INFORMATION SHOWN:
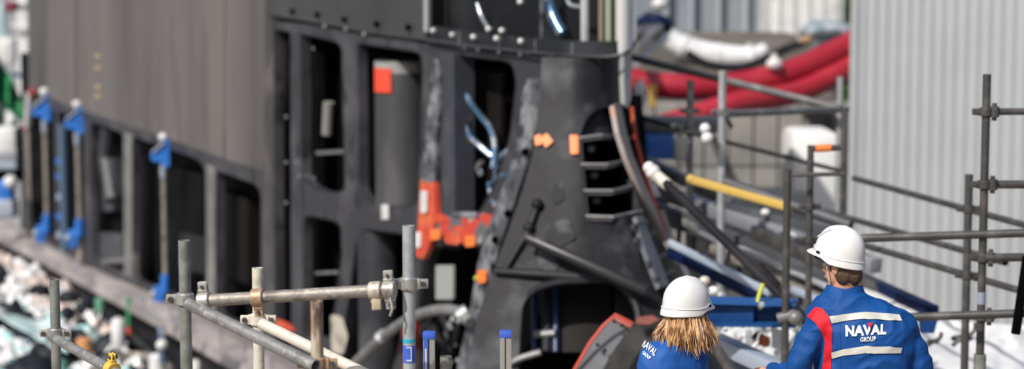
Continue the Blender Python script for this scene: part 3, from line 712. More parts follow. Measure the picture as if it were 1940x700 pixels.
# ================================================================== CLUTTER on the lower staging (bottom left)
bm = plate([(-260,400),(0,478),(100,532),(180,574),(260,640),(330,705),(420,790),(420,1000),(-260,1000)], [], zplane(-.7), .15, 90)
stg = obj('floor_staging', bm, M_dgrey, smooth=False); stg['kind'] = 'structure'
def crumple(bm, c, sx, sy, h, n=7, seed=0):
    g = [[None]*(n+1) for _ in range(n+1)]
    for i in range(n+1):
        for j in range(n+1):
            u = i/n - .5; v = j/n - .5
            z = h * max(0, (1 - (2*u)**2) * (1 - (2*v)**2)) * (1 + .9*noise.noise(Vector((u*7+seed, v*7, seed)))) + .02
            g[i][j] = bm.verts.new(Vector(c) + Vector((u*sx*(1+.3*noise.noise(Vector((v*5,seed,1)))), v*sy, z)))
    for i in range(n):
        for j in range(n): bm.faces.new((g[i][j], g[i+1][j], g[i+1][j+1], g[i][j+1]))
    return bm
clr = [('white', (.85,.85,.85)), ('cyan', (.45,.75,.78)), ('blush', (.75,.62,.56)), ('dark', (.05,.05,.06)), ('teal', (.1,.4,.33)), ('blue', (.08,.2,.4))]
zf = zplane(-.7)
def heap_bm(cnt, seed, flt, smin=.12, smax=.42):
    r = random.Random(seed); bm = B(); k = 0
    while k < cnt:
        x = r.uniform(-40, 330); y = r.uniform(455, 730)
        if not flt(x, y): continue
        k += 1
        c = zf(x, y + 6); s = r.uniform(smin, smax)
        e = Matrix.Rotation(r.uniform(0, 3), 3, 'Z') @ Matrix.Rotation(r.uniform(-.6, .6), 3, 'X')
        ty = r.random()
        if ty < .35: crumple(bm, c, s*1.6, s*1.6, s*.9, 6, r.uniform(0, 99))
        elif ty < .6: ball(bm, c + Vector((0,0,s*.3)), s*.4, 2, (1, r.uniform(.6,1.4), r.uniform(.5,1)), e)
        elif ty < .8: tube(bm, [c + Vector((0,0,s*.2)), c + Vector((r.uniform(-1,1)*s, r.uniform(-1,1)*s, s*.5))], s*.16, 8)
        else: box(bm, c + Vector((0,0,s*.25)), (s*.7, s*.5, s*.4), e, s*.05)
    return bm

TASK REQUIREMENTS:
Reproduce the whole listing word for word, setting aside any pictures.

EXERCISE RESULT:
Continue the Blender Python script for this scene: part 3, from line 712. More parts follow. Measure the picture as if it were 1940x700 pixels.
# ================================================================== CLUTTER on the lower staging (bottom left)
bm = plate([(-260,400),(0,478),(100,532),(180,574),(260,640),(330,705),(420,790),(420,1000),(-260,1000)], [], zplane(-.7), .15, 90)
stg = obj('floor_staging', bm, M_dgrey, smooth=False); stg['kind'] = 'structure'
def crumple(bm, c, sx, sy, h, n=7, seed=0):
    g = [[None]*(n+1) for _ in range(n+1)]
    for i in range(n+1):
        for j in range(n+1):
            u = i/n - .5; v = j/n - .5
            z = h * max(0, (1 - (2*u)**2) * (1 - (2*v)**2)) * (1 + .9*noise.noise(Vector((u*7+seed, v*7, seed)))) + .02
            g[i][j] = bm.verts.new(Vector(c) + Vector((u*sx*(1+.3*noise.noise(Vector((v*5,seed,1)))), v*sy, z)))
    for i in range(n):
        for j in range(n): bm.faces.new((g[i][j], g[i+1][j], g[i+1][j+1], g[i][j+1]))
    return bm
clr = [('white', (.85,.85,.85)), ('cyan', (.45,.75,.78)), ('blush', (.75,.62,.56)), ('dark', (.05,.05,.06)), ('teal', (.1,.4,.33)), ('blue', (.08,.2,.4))]
zf = zplane(-.7)
def heap_bm(cnt, seed, flt, smin=.12, smax=.42):
    r = random.Random(seed); bm = B(); k = 0
    while k < cnt:
        x = r.uniform(-40, 330); y = r.uniform(455, 730)
        if not flt(x, y): continue
        k += 1
        c = zf(x, y + 6); s = r.uniform(smin, smax)
        e = Matrix.Rotation(r.uniform(0, 3), 3, 'Z') @ Matrix.Rotation(r.uniform(-.6, .6), 3, 'X')
        ty = r.random()
        if ty < .35: crumple(bm, c, s*1.6, s*1.6, s*.9, 6, r.uniform(0, 99))
        elif ty < .6: ball(bm, c + Vector((0,0,s*.3)), s*.4, 2, (1, r.uniform(.6,1.4), r.uniform(.5,1)), e)
        elif ty < .8: tube(bm, [c + Vector((0,0,s*.2)), c + Vector((r.uniform(-1,1)*s, r.uniform(-1,1)*s, s*.5))], s*.16, 8)
        else: box(bm, c + Vector((0,0,s*.25)), (s*.7, s*.5, s*.4), e, s*.05)
    return bm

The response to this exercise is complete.